A APA Costa dos Corais é a maior unidade de conservação federal marinha do país. São mais de 400 mil hectares de área e cerca de 120 quilômetros de litoral entre os estados de Alagoas e Pernambuco. A fauna inclui espécies ameaçadas como o peixe-boi marinho (Trichechus manatus).
“Não havia nenhum levantamento batimétrico ou qualquer mapeamento específico na APA Costa dos Corais e ter essas áreas mapeadas é super importante. Todos os mapas geraram áreas quantificáveis, então com eles é possível saber a extensão total de corais, de grama marinha, por exemplo. E essa é uma informação muito rica para fiscalização e conservação, pois ajuda a concentrar as ações em áreas-chave”, destaca Julia.
Além disso, as informações sobre o relevo marinho e o tipo de fundo estão diretamente associadas à biodiversidade. É nas áreas de gramas marinhas, por exemplo, que se concentram os peixes-boi. Além disso, regiões mais biodiversas em termos de habitat tendem a ter estoques pesqueiros maiores.

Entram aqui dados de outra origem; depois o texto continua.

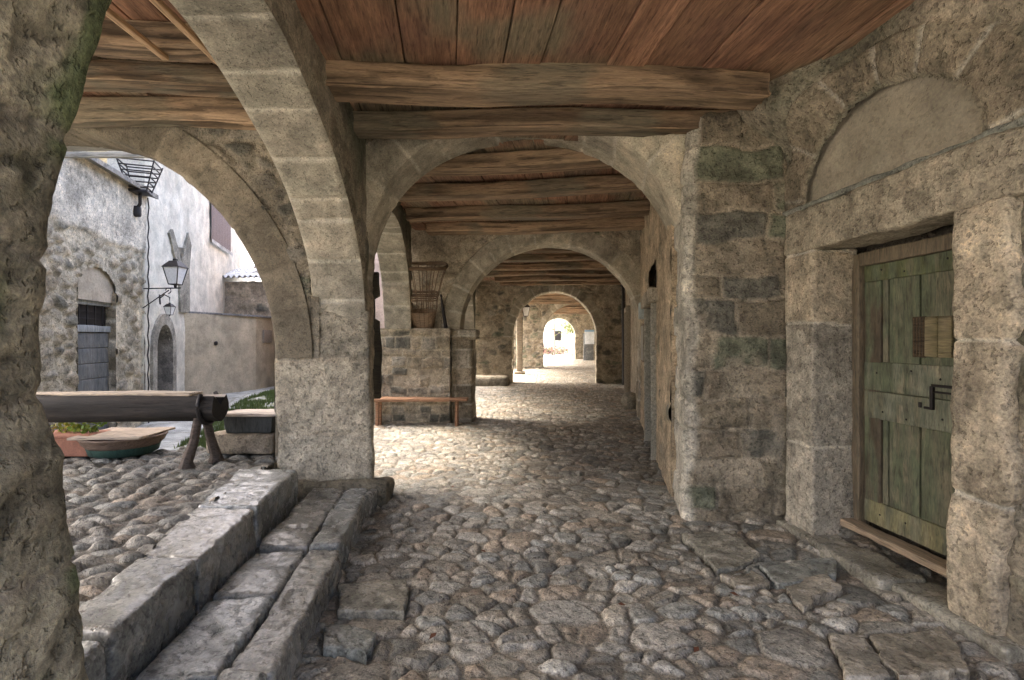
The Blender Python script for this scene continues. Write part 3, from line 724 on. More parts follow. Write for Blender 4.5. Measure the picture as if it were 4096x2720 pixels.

Com ajuda dos próprios moradores locais, a pesquisadora definiu áreas estratégicas na APA, onde é proibido o turismo e a pesca, que concentram maior biodiversidade. Ao todo, já foram mapeados três municípios alagoanos (Maragogi, Barra de Santo Antônio e Porto de Pedras). Um quarto campo está previsto para outubro em Japaratinga, para finalizar a etapa de levantamento com batimetria em detalhe.
“Isso é importante porque hoje no Brasil não existe nenhum mapeamento, nenhum atlas de recife em alta resolução e esse trabalho vem pra suprir essa falta de informação. Hoje a APA Costa dos Corais é a unidade de conservação marinha mais mapeada do Brasil”, destaca a bolsista do FUNBIO.
As informações não têm apenas finalidade científica, explica Julia, mas também são importantes para educação e conscientização ambiental, para as pessoas conhecerem a área em que vivem e trabalham. “E esse trabalho foi construído junto com a população local, junto a pescadores, jangadeiros que compartilharam comigo seu conhecimento”, acrescenta.
Outra perspectiva é justamente usar o levantamento para fazer uma cartografia social da APA, com a identificação dos corais nomeados há gerações, as praias e os pontos conhecidos pela população local.
Dois mapas iniciais já estão disponíveis online (acesse aqui e aqui). A disponibilidade online é um dos principais ganhos do projeto, garante a geógrafa, que aponta a necessidade de que as unidades de conservação possuam um banco de dados geoespaciais acessível.
“Isso é importantíssimo porque por meio do conhecimento das nossas áreas a gente consegue conservar melhor. Esses dados estão disponíveis para qualquer pessoa acessar, desde agentes de turismo, guias de mergulho, até pesquisadores e os próprios gestores da APA. O principal foco desse mapeamento é justamente trazer um retorno para a unidade de conservação e para a população local”, destaca Julia Caon.
Os mapas da APA da Costa de Corais são apenas as primeiras peças do quebra-cabeça marinho do Brasil, espera a pesquisadora. “Quero que esse trabalho estimule o mapeamento de outras áreas recifais do país como Abrolhos, Fernando de Noronha, Atol das Rocas e uma infinidade de áreas recifais que precisam ser mapeadas e conhecidas em detalhe. Principalmente diante do futuro de mudanças climáticas, é necessário conhecer e monitorar o estado de saúde dos nossos corais para ficar atento a episódios de branqueamento, por exemplo”, reforça. “Para isso, entretanto, é necessário incentivo nacional e políticas públicas”, completa.